You guys are ridiculous. This is a piece of wearable technology that will literally be attached to your body for 18 hours per day. The idea that you can get a sense of how well it will fit into your life by fiddling with it in the store for 15 minutes while an Apple employee hovers nearby and awkwardly tries to talk fashion to you is laughable.
If you are interested enough in the Apple Watch to want to try it out for two weeks, I guarantee that Apple wants you to buy one and return it if you don't like it. I guarantee you they will still want you to buy one even if your initial expectation is that you won't like it. Because if you change your mind, they've made a sale they wouldn't have made otherwise.
This isn't like a chainsaw or something, that you could buy for a weekend project and then return. That would be clearly unethical.
And I suppose, if you couldn't really afford to purchase the Watch, but simply wanted to wear one for two weeks for free and return it before your CC bill comes, that's unethical too.
But in this case, I just don't think buying a product that you want to try out but don't expect to like enough to keep is unethical.
I'd bet that if you walk into an Apple Store, picked any product on the shelf and asked a salesman "I'm interested in this but I don't think I'll get enough use out of it to warrant the cost, can I buy it to try it out and return it if I don't like it?" they will happily sell it to you every time.
If you are interested enough in the product to want to turn over your money for it at all, you have met any reasonable moral or ethical obligation you might have.
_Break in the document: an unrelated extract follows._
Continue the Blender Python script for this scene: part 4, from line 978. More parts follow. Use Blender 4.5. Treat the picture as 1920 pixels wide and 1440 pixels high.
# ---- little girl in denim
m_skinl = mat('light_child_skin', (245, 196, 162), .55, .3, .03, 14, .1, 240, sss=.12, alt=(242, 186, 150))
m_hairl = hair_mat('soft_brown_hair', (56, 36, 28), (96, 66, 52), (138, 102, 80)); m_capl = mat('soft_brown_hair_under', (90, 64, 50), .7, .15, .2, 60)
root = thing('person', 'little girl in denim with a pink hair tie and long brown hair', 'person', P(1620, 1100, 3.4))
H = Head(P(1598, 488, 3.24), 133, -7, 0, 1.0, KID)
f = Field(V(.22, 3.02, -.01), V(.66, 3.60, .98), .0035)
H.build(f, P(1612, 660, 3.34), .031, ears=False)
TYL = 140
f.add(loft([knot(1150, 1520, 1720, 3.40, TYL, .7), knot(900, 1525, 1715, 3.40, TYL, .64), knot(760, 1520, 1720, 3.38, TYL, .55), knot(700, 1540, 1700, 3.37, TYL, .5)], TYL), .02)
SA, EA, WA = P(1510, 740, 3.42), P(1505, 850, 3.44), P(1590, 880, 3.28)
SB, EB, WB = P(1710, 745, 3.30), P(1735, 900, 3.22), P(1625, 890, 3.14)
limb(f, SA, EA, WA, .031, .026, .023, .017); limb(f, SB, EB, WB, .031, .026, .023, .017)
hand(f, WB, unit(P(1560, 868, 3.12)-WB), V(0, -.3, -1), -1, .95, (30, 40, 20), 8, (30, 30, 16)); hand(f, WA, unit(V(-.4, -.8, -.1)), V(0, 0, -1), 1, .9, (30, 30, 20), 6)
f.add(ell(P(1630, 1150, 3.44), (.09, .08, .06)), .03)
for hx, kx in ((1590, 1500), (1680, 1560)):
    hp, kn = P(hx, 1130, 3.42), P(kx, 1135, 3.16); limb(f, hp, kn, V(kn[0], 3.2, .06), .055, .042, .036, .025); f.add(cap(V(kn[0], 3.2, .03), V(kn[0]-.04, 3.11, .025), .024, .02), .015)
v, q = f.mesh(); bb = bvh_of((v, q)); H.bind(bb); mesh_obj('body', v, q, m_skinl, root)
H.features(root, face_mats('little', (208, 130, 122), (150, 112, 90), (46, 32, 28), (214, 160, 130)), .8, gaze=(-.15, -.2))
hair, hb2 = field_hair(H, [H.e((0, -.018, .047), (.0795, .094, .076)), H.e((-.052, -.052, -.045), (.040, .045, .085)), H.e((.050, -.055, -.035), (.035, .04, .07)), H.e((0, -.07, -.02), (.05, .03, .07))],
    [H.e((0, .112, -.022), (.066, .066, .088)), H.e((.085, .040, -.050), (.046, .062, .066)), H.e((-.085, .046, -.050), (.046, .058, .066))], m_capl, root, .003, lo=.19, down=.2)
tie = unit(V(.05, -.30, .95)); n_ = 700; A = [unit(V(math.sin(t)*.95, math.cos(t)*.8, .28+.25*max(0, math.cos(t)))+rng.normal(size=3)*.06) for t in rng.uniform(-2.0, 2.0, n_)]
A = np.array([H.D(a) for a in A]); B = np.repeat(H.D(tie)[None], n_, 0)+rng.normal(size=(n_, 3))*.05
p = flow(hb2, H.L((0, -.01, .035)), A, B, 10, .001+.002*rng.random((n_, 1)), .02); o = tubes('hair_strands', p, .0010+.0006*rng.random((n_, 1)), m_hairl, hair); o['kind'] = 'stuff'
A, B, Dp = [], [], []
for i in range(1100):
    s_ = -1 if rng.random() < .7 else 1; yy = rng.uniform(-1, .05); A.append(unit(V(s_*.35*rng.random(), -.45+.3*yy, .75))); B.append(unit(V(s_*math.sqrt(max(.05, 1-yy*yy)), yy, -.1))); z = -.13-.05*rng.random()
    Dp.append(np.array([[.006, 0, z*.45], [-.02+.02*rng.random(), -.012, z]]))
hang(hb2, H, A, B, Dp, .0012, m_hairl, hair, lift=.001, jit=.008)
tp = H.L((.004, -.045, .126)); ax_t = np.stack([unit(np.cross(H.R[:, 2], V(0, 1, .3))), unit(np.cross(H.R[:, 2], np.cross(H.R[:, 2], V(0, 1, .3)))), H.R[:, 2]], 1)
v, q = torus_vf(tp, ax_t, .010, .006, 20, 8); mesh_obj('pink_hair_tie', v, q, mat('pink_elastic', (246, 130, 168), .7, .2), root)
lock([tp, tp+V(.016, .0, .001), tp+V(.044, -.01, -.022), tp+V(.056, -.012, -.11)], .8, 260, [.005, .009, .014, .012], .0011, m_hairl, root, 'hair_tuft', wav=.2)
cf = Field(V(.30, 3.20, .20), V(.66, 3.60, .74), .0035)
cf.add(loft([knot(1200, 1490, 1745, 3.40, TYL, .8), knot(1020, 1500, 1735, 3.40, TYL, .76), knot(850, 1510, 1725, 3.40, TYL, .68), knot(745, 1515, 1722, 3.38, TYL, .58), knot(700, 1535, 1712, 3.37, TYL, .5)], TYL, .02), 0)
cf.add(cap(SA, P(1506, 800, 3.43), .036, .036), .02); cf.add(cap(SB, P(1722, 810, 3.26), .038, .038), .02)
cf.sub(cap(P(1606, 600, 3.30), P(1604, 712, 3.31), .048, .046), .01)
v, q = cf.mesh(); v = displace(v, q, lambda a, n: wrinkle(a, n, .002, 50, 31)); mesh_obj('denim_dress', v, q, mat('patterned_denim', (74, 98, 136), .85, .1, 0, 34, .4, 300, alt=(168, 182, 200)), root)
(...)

If the product is not compelling enough for you to want to own it for longer than the return period, that's not your problem and it isn't a moral problem to return it at that point.
No one is saying returning something is unethical. The OP didn't say I'm not sold on the apple watch so I'm planning on buying one and if I don't end up liking it I'll use the return policy. No one would complain at that.
The OP specifically said they just like tech and want to play with it but not actually enough to pay for and keep it. They later tried to back out of it by pretending they might keep it if they like it enough but that wasn't in the OP at all.